◆ **Exercise requirements**
In the entries below, find the lines that contain the word "empty" and copy them.

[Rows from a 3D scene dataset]

++++++

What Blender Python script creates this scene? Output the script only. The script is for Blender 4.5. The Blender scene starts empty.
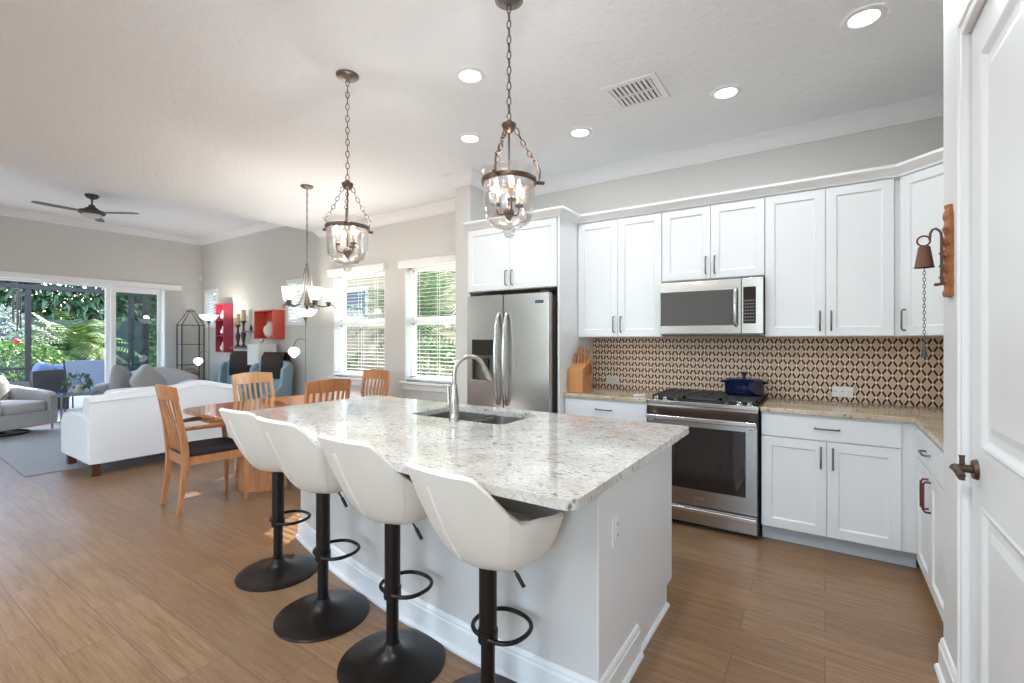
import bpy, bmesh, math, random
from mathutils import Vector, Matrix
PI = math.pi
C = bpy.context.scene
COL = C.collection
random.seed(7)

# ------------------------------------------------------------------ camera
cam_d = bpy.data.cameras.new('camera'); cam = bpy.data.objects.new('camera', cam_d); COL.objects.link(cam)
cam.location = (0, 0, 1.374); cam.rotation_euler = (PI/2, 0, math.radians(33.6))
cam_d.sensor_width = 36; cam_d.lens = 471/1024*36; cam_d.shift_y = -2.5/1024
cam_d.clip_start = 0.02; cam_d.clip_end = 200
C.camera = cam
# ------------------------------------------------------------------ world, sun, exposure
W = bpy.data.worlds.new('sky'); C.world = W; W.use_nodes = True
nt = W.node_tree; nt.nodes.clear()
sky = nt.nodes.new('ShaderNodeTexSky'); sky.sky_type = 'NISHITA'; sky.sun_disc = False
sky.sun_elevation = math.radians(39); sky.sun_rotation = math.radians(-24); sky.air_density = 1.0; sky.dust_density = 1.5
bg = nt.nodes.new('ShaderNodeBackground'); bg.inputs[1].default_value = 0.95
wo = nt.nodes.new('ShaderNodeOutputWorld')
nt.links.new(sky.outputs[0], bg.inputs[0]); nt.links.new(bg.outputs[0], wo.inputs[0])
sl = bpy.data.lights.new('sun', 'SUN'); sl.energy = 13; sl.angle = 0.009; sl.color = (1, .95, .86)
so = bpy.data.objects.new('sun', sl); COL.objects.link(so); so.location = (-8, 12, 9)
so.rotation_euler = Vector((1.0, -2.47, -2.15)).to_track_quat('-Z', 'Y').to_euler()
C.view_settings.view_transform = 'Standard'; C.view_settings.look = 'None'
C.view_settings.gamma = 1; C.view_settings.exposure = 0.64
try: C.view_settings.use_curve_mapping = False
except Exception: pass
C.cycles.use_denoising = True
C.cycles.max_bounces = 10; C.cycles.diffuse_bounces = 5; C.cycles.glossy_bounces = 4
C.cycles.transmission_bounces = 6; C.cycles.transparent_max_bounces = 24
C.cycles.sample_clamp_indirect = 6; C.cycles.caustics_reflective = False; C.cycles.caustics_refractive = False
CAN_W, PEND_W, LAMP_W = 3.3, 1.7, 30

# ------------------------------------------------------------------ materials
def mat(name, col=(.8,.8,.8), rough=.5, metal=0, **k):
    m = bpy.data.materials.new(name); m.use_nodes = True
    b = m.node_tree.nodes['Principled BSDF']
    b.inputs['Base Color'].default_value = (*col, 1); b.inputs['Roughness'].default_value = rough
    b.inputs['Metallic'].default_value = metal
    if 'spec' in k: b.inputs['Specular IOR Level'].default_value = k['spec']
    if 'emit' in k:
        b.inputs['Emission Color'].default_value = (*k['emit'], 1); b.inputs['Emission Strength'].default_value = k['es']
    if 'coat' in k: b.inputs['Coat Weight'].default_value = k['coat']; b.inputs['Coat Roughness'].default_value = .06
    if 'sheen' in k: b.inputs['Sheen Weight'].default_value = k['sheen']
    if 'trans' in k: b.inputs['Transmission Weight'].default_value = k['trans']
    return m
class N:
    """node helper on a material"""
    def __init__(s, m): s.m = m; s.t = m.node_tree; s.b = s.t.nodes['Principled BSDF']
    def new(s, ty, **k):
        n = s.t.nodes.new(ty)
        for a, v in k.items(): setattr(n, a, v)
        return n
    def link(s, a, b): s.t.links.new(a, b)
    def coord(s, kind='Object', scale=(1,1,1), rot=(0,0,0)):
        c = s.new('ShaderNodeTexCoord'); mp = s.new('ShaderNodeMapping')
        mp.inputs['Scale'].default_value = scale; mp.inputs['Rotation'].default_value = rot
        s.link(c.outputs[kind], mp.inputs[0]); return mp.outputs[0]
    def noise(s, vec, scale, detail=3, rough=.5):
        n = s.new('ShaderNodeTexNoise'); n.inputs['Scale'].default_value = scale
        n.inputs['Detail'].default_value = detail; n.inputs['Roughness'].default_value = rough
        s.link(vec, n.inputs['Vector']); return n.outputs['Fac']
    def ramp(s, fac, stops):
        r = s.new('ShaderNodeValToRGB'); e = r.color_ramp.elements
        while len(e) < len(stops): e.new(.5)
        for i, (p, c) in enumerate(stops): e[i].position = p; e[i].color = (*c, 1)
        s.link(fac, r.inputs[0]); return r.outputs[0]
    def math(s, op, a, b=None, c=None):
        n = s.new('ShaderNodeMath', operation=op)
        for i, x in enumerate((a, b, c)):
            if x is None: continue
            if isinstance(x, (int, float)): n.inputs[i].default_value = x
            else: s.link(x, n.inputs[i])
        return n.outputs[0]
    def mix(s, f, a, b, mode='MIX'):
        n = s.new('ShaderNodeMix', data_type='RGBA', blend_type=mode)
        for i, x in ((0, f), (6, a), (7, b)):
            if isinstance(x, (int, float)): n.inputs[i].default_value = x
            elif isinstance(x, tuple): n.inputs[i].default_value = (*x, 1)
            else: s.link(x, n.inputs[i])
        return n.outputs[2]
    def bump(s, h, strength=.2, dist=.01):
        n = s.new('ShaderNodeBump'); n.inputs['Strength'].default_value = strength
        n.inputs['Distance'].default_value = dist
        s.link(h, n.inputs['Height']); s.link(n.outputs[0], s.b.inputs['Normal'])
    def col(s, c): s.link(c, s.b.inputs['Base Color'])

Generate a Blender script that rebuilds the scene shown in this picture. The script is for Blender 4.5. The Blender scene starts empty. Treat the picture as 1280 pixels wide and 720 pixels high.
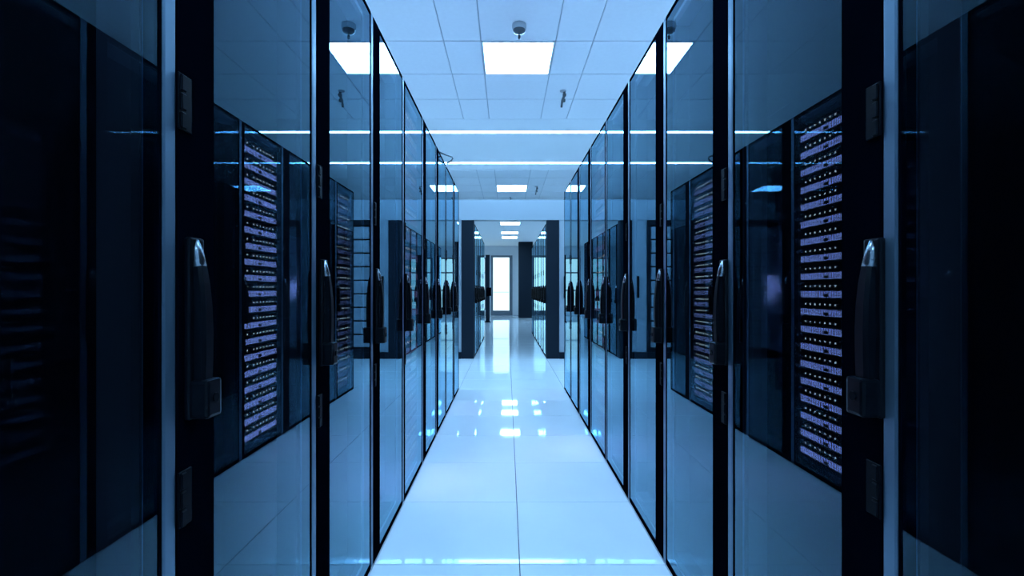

++++++

◆ **Exercise result**
What Blender Python script creates this scene? Output the script only. The script is for Blender 4.5. The Blender scene starts empty.
Generate a Blender script that rebuilds the scene shown in this picture. The script is for Blender 4.5. The Blender scene starts empty. Treat the picture as 1280 pixels wide and 720 pixels high.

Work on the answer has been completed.